EN CONTRA de lo que suele decirse, hoy no es un día de ilusiones sino de desilusiones por una incuestionable razón: el bombo de los premios es mucho menor que el de los números. Pero es también el día en que más o menos oficialmente comienza la Navidad, y eso es importante. Lo es incluso en una España que algunos se empeñan en descapitalizar espiritualmente. Un país en el que la gente no ha ido nunca a misa en masa, la verdad sea dicha -o al menos nunca lo ha hecho de forma devota-, pero en el que tampoco ha dejado jamás de ser cristiana. ¿Acaso sea esa la mayor de sus contradicciones? En absoluto. Una entre tantas, pero no la única. Existen otras de mayor calibre. Una de ellas es el perpetuo confiar en la suerte para que nos cambie la vida. Algo en lo que no somos únicos. Basta recordar lo ocurrido en Italia hace unos meses cuando, tras varias semanas de acumulaciones, un premio de la lotería alcanzó cifras astronómicas en millones de euros. Fueron muchas las personas procedentes de múltiples países europeos las que cruzaron los Alpes rumbo al sur para adquirir boletos de aquel fantástico sorteo.

Existe un aspecto, empero, que diferencia a los españoles de los otros europeos. En realidad existen muchos, aunque tampoco es cuestión de enumerarlos todos aquí y ahora. "A Dios rogando y con el mazo dando", reza un sabio refrán. La gente con los pies en la tierra no renuncia a probar suerte, pero tampoco se entrega a ella hasta el punto de abandonar las tareas susceptibles de asegurarles el presente y el futuro. En fin, ya que estamos con refranes, ahí va otro: "trabajo y economía son la mejor lotería".
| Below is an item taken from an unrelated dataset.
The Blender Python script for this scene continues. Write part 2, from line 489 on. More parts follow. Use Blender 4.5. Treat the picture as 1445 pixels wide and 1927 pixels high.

La Navidad, el fin de año, el año nuevo y los Reyes componen un conjunto de fiestas adecuadas para cargarse de buenos propósitos y también para hacer un balance de los doce meses anteriores, si bien este último ejercicio cuenta con menos adeptos. Quizá no estaría de más en estos momentos, cuando dejamos atrás un año de crisis y nos adentramos en otro todavía más incierto, dejar a un lado los señuelos y centrarnos en la realidad; una realidad no necesariamente tan mala como algunos la pintan, pero sí lo suficiente complicada para no perder el tiempo en estupideces. Por ejemplo, la memoria histórica. Siempre he defendido el derecho de infinidad de familiares, e incluso la necesidad perentoria, de recuperar los cuerpos que una contienda fraticida dispersó por cunetas, fosas comunes y enterramientos clandestinos. Pero con sensatez. Lo que ha ocurrido con la supuesta tumba de García Lorca y otros ejecutados al comienzo de la Guerra Civil en Alfacar es una vergüenza histórica para los empeñados en reabrir heridas de antaño -desde luego que sí-, pero debería ser también un aldabonazo a la sensatez. Una agradable desilusión para muchos -disgusto aún mayor que el no obtener el gordo en el sorteo de hoy- si bien igualmente una oportunidad para caminar hacia delante; para afrontar el futuro sin olvidar el pasado -quienes olvidan están condenados a repetir- pero sin seguir anclados perpetuamente a los revanchismos. Si no está en Alfacar, ¿dónde está García Lorca?, es la pregunta habitual en estos días. En la memoria de todos, que es donde siempre ha estado y donde tiene que estar. Que no sigan ilusionándonos los espejismos, sean del tipo que sean.